There were presentations by some of the most well known people in the business rules community. Personally I found Professor Simchi-Levi and Steve Demuth’s presentations quite brilliant. Both of them emphasized on the need of using optimization tools alongwith business rules to make a business more agile. And I totally agree with them. Agility is of utmost importance in today’s world and it should be considered by each and every business.

Professor Jan Vanthienen’s presentation on decision tables was simply brilliant. He was lucid in his explanations and easily got across to people, some of whom did not have much experience in business rules. Sun Microsystem’s presentation on how they used a rules based strategy for risk mitigation was also very interesting. 

The ones I mentioned above were the ones that I found particularly interesting. But all the presentations had to offer some pearls of wisdom.

And of course, there were some fantastic products on display. The big ones like Ilog and Fair Isaac’s Blaze Advisor displayed their latest versions that offered many advanced features. Also there were some smaller players like Delta-[R] and InRule whose products were also equally interesting. Open source was represented by JBoss Drools and Open Rules. Needless to say, the guys at Drools and Open Rules have quite compelling propositions. Open Rules for instance allows business rules to be specified in spreadsheets and have application code evaluted against these spreadsheets!!! Quite a novel way of thinking and doing things. Spreadsheets are, after all, the most popular tool amongst business users.
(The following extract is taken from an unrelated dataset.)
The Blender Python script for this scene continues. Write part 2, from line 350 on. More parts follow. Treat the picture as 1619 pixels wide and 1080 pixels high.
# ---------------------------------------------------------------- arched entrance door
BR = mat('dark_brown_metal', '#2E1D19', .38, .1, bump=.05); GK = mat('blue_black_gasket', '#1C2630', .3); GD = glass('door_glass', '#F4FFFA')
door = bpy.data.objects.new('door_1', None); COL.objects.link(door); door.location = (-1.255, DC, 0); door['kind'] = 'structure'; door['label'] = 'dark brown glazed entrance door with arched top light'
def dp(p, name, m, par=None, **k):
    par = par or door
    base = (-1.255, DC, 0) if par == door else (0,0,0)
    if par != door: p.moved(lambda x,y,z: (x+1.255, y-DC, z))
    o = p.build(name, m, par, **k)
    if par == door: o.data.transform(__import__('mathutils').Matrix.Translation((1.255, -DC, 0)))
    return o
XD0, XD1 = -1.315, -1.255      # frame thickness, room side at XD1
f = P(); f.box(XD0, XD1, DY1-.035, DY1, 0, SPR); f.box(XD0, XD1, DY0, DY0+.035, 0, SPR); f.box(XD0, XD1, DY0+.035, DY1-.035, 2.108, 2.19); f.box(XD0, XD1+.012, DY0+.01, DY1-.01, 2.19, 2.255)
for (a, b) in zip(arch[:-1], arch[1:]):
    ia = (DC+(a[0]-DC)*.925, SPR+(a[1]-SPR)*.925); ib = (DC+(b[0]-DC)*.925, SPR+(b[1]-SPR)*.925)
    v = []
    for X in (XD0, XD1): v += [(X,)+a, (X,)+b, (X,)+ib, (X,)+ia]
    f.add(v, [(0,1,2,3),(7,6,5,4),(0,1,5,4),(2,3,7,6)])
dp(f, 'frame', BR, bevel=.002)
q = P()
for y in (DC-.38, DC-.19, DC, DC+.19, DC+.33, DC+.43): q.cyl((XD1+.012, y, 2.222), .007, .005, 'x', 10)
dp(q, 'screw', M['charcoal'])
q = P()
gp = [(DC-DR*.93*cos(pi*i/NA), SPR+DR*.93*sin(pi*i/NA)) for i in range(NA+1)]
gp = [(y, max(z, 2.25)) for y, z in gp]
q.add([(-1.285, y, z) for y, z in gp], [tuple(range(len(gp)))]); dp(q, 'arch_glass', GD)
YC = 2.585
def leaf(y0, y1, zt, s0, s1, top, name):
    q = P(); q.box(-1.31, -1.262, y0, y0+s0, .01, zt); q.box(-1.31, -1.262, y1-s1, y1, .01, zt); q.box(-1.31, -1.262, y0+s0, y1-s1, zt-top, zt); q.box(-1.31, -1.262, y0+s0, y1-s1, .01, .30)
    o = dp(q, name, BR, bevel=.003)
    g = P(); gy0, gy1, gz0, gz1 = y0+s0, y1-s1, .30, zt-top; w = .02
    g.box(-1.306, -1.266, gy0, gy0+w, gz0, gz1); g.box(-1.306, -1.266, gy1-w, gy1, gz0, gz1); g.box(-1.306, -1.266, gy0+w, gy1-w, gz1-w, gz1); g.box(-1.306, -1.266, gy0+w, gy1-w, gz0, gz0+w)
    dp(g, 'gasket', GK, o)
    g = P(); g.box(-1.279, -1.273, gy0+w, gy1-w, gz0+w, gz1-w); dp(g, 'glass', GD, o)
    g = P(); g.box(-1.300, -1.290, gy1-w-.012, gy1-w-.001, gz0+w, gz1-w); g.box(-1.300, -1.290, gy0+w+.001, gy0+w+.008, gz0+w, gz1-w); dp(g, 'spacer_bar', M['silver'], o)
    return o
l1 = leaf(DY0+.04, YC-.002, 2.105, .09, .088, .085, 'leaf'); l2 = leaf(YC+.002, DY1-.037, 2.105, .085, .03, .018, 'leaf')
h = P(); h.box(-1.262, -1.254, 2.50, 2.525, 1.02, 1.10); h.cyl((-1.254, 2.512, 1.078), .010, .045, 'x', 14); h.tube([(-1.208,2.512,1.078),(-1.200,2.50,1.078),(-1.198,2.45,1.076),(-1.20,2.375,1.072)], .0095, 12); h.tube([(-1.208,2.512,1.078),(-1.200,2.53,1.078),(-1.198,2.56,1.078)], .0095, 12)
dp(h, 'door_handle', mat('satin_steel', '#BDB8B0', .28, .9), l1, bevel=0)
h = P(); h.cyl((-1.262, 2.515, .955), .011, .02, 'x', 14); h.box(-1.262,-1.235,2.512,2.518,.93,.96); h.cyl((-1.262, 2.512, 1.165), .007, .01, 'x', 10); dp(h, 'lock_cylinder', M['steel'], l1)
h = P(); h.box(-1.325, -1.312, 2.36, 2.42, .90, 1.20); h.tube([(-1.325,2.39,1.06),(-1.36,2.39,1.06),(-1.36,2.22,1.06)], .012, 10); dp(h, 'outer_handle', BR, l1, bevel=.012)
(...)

A common drawback of all the systems was the lack of migration capabilities. For instance if you are running Ilog and want to switch to Open Rules, there isn’t any easy migration paths available. Most of the vendors did offer to do the migrations for me but none had a software solution. The question is why? And the answers seems to be lying in the lack of standards in business rules.

Till now every rules engine vendor has its own proprietary way of handlling rules. There are no standards for this. The Object Management Group (OMG) is currently working on a specification for business rules. This is called Semantics of Business Vocabulary and Business Rules or SBVR. SBVR seems to be a step in the right direction but it is still far away from being accepted as the standard by all the vendors. 

Quite a few people are of the opinion that standards would hurt the profitability of the rules engine vendors. I think its actually the opposite. Standards always give the users a certain peace of mind when using technology products. Take for instance the Java Enterprise Edition platform or JEE. JEE is essentially a specification and different vendors like Red Hat, Oracle and IBM offer servers that are compliant with this specification. Are these companies any less profitable? The benefit of standards far surpasses the disadvantages. A standards based approach is always more attractive to users since they can choose to move on to a different product in future. This flexibility, even though not commonly exercised, is very important. 

Business rules should adopt the path taken by JEE and have a community driven process to develop standards and also coax vendors to make their products compliant. The vendors, on their part, can offer added features and services that can make the life of a user easier. That’s what would determine which product is better than the others. For now, due to the lack of standards, an apples-to-apples comparison of different rules products is difficult.

Business rules are used by some of the largest companies in their mission critical applications. The potential that business rules has is huge. However, to live up to its full potential, business rules needs to have standards and they need those standards soon.